Graeme Brown reviews the debates about slavery between Abraham Lincoln and Stephen Douglas.
During the past few weeks, Americans have had the chance to watch their two Presidential candidates take part in three 90 minute debates. The general consensus seems to be that the debates were a disappointment – that neither candidate quite lived up to the significance of the coming election, that neither candidate made a compelling case, that neither candidate seemed to understand the causes of, nor was able to offer solutions to, the major issue of the election – the crisis in global financial markets.
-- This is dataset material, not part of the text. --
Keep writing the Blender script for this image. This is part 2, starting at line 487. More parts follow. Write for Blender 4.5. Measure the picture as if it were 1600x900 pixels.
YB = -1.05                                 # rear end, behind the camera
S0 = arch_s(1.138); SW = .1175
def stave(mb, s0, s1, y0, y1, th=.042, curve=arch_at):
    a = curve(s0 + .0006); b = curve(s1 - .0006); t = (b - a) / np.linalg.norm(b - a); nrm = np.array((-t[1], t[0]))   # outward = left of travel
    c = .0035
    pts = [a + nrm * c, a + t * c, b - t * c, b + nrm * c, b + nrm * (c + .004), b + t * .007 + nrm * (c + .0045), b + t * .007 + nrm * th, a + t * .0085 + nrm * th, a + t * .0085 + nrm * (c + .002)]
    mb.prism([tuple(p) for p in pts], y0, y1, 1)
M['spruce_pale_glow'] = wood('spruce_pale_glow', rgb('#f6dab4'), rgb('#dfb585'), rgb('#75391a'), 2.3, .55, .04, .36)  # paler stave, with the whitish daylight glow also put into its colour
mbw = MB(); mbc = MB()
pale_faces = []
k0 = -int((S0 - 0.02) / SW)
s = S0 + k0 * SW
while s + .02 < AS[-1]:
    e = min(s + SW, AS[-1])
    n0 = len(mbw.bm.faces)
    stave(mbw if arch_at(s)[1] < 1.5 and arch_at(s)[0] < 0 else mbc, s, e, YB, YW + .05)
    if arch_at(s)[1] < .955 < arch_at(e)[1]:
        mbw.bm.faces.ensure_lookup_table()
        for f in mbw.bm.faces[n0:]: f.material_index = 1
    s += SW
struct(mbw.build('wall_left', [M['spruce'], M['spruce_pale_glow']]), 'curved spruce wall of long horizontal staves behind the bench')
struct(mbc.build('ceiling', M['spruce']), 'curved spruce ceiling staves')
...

This year is a significant anniversary of the forerunners of the modern Presidential debate. 2008 is the 150th anniversary of the debates that took place in Illinois in 1858 between Abraham Lincoln and Stephen Douglas for one of the Illinois seats in the US Senate, a contest that was of course repeated two years later during the Presidential election of 1860. Just like today, in 1858, there was one issue dominating the election above all others. It was a moral issue rather than an economic one that dominated the debates between Lincoln and Douglas. And that issue was slavery.
Slavery had always divided North and South, from America’s birth. The Constitution protected slavery in states where it already existed. But as America acquired new territories that were destined for statehood, arguments about whether those new territories should allow slavery threatened to tear the nation apart. The Missouri Compromise of 1820, which set geographical limits on where slavery would be allowed, settled the question for a while. 30 years later, the issue was re-ignited due to territory (including California) captured during the Mexican wars, and the Compromise of 1850 again found a balance between the interests of north and south which both sides could live with. Four years later, Kansas and Nebraska sought statehood. The Kansas Nebraska Act gave the citizens of those new states the option to be slave-holding or free states, enraging many in the North, as it over-rode the geographical limits set out in the Missouri Compromise. In 1857, the Supreme Court pronounced its infamous opinion on the Dred Scott case. Dred Scott was a slave suing for his freedom. Mr Scott lost. The court ruled that because Mr Scott was black, he was not a citizen, and therefore had no right to be heard in a US Federal court. The Court further claimed that slaves were private property protected by the Constitution. Mr Scott was bought, and promptly freed, but the Supreme Court's judgement further inflamed opinion in the north. This was the atmosphere in which Lincoln, the candidate of the newly formed Republican Party prepared to fight the well-known supporter of slavery Stephen Douglas, a much more prominent national figure, and the incumbent Democratic Senator.